(DATA PROVIDED):
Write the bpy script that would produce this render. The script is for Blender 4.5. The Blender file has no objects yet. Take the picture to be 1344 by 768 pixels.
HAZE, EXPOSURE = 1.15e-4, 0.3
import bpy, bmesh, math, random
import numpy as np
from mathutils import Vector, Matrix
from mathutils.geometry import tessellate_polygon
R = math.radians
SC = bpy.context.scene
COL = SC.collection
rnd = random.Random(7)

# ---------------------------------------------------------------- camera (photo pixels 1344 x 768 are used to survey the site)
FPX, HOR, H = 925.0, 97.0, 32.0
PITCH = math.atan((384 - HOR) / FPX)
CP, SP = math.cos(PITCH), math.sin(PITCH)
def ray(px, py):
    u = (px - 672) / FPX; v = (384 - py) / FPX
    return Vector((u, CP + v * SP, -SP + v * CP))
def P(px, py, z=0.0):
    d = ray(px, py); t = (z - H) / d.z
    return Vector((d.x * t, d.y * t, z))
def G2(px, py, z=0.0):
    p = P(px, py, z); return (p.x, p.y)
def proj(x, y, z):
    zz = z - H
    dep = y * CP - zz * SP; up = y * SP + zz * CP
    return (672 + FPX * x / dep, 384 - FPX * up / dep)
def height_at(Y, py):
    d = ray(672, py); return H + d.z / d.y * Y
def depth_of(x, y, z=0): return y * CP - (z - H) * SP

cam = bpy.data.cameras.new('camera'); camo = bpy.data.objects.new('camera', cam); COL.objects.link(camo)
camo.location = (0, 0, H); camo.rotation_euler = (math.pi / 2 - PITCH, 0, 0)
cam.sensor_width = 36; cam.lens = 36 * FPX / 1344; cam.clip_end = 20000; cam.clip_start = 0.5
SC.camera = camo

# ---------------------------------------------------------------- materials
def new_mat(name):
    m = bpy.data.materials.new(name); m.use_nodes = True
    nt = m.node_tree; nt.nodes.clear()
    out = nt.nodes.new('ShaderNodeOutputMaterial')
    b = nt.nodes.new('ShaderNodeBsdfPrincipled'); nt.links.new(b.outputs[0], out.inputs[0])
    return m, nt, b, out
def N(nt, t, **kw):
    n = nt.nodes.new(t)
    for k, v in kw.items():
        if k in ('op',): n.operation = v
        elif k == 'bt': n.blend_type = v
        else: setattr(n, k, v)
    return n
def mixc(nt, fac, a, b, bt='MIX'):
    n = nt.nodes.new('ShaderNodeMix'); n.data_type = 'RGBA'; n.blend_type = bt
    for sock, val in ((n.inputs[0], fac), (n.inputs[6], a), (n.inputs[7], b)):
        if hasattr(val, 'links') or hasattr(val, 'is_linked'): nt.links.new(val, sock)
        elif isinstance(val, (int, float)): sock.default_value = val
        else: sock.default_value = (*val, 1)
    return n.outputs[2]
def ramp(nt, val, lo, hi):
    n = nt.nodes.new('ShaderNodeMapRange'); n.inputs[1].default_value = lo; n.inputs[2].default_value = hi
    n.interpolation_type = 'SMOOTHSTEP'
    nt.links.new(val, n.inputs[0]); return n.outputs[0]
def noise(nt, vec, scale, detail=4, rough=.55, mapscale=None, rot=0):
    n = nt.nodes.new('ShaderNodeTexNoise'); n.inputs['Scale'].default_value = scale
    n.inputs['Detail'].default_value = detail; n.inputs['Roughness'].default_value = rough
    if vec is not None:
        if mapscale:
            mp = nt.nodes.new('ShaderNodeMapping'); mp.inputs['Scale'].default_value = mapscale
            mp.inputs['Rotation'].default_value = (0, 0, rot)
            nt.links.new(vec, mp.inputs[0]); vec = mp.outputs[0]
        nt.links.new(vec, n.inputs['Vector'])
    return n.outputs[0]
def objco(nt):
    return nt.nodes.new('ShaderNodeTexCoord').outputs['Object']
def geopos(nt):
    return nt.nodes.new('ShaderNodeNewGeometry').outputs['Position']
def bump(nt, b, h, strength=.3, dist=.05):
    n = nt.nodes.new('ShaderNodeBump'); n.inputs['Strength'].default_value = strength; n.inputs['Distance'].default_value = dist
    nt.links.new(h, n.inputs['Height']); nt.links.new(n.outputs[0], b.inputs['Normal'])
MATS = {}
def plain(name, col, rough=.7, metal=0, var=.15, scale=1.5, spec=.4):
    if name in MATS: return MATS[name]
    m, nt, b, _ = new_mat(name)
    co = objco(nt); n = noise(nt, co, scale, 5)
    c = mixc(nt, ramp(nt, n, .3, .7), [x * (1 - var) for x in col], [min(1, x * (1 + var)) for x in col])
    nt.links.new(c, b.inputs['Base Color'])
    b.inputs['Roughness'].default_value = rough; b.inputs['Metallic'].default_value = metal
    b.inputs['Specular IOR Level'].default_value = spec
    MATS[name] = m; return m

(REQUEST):
Repeat every line of the data, exactly and in full.

(CORRECT RESPONSE):
Write the bpy script that would produce this render. The script is for Blender 4.5. The Blender file has no objects yet. Take the picture to be 1344 by 768 pixels.
HAZE, EXPOSURE = 1.15e-4, 0.3
import bpy, bmesh, math, random
import numpy as np
from mathutils import Vector, Matrix
from mathutils.geometry import tessellate_polygon
R = math.radians
SC = bpy.context.scene
COL = SC.collection
rnd = random.Random(7)

# ---------------------------------------------------------------- camera (photo pixels 1344 x 768 are used to survey the site)
FPX, HOR, H = 925.0, 97.0, 32.0
PITCH = math.atan((384 - HOR) / FPX)
CP, SP = math.cos(PITCH), math.sin(PITCH)
def ray(px, py):
    u = (px - 672) / FPX; v = (384 - py) / FPX
    return Vector((u, CP + v * SP, -SP + v * CP))
def P(px, py, z=0.0):
    d = ray(px, py); t = (z - H) / d.z
    return Vector((d.x * t, d.y * t, z))
def G2(px, py, z=0.0):
    p = P(px, py, z); return (p.x, p.y)
def proj(x, y, z):
    zz = z - H
    dep = y * CP - zz * SP; up = y * SP + zz * CP
    return (672 + FPX * x / dep, 384 - FPX * up / dep)
def height_at(Y, py):
    d = ray(672, py); return H + d.z / d.y * Y
def depth_of(x, y, z=0): return y * CP - (z - H) * SP

cam = bpy.data.cameras.new('camera'); camo = bpy.data.objects.new('camera', cam); COL.objects.link(camo)
camo.location = (0, 0, H); camo.rotation_euler = (math.pi / 2 - PITCH, 0, 0)
cam.sensor_width = 36; cam.lens = 36 * FPX / 1344; cam.clip_end = 20000; cam.clip_start = 0.5
SC.camera = camo

# ---------------------------------------------------------------- materials
def new_mat(name):
    m = bpy.data.materials.new(name); m.use_nodes = True
    nt = m.node_tree; nt.nodes.clear()
    out = nt.nodes.new('ShaderNodeOutputMaterial')
    b = nt.nodes.new('ShaderNodeBsdfPrincipled'); nt.links.new(b.outputs[0], out.inputs[0])
    return m, nt, b, out
def N(nt, t, **kw):
    n = nt.nodes.new(t)
    for k, v in kw.items():
        if k in ('op',): n.operation = v
        elif k == 'bt': n.blend_type = v
        else: setattr(n, k, v)
    return n
def mixc(nt, fac, a, b, bt='MIX'):
    n = nt.nodes.new('ShaderNodeMix'); n.data_type = 'RGBA'; n.blend_type = bt
    for sock, val in ((n.inputs[0], fac), (n.inputs[6], a), (n.inputs[7], b)):
        if hasattr(val, 'links') or hasattr(val, 'is_linked'): nt.links.new(val, sock)
        elif isinstance(val, (int, float)): sock.default_value = val
        else: sock.default_value = (*val, 1)
    return n.outputs[2]
def ramp(nt, val, lo, hi):
    n = nt.nodes.new('ShaderNodeMapRange'); n.inputs[1].default_value = lo; n.inputs[2].default_value = hi
    n.interpolation_type = 'SMOOTHSTEP'
    nt.links.new(val, n.inputs[0]); return n.outputs[0]
def noise(nt, vec, scale, detail=4, rough=.55, mapscale=None, rot=0):
    n = nt.nodes.new('ShaderNodeTexNoise'); n.inputs['Scale'].default_value = scale
    n.inputs['Detail'].default_value = detail; n.inputs['Roughness'].default_value = rough
    if vec is not None:
        if mapscale:
            mp = nt.nodes.new('ShaderNodeMapping'); mp.inputs['Scale'].default_value = mapscale
            mp.inputs['Rotation'].default_value = (0, 0, rot)
            nt.links.new(vec, mp.inputs[0]); vec = mp.outputs[0]
        nt.links.new(vec, n.inputs['Vector'])
    return n.outputs[0]
def objco(nt):
    return nt.nodes.new('ShaderNodeTexCoord').outputs['Object']
def geopos(nt):
    return nt.nodes.new('ShaderNodeNewGeometry').outputs['Position']
def bump(nt, b, h, strength=.3, dist=.05):
    n = nt.nodes.new('ShaderNodeBump'); n.inputs['Strength'].default_value = strength; n.inputs['Distance'].default_value = dist
    nt.links.new(h, n.inputs['Height']); nt.links.new(n.outputs[0], b.inputs['Normal'])
MATS = {}
def plain(name, col, rough=.7, metal=0, var=.15, scale=1.5, spec=.4):
    if name in MATS: return MATS[name]
    m, nt, b, _ = new_mat(name)
    co = objco(nt); n = noise(nt, co, scale, 5)
    c = mixc(nt, ramp(nt, n, .3, .7), [x * (1 - var) for x in col], [min(1, x * (1 + var)) for x in col])
    nt.links.new(c, b.inputs['Base Color'])
    b.inputs['Roughness'].default_value = rough; b.inputs['Metallic'].default_value = metal
    b.inputs['Specular IOR Level'].default_value = spec
    MATS[name] = m; return m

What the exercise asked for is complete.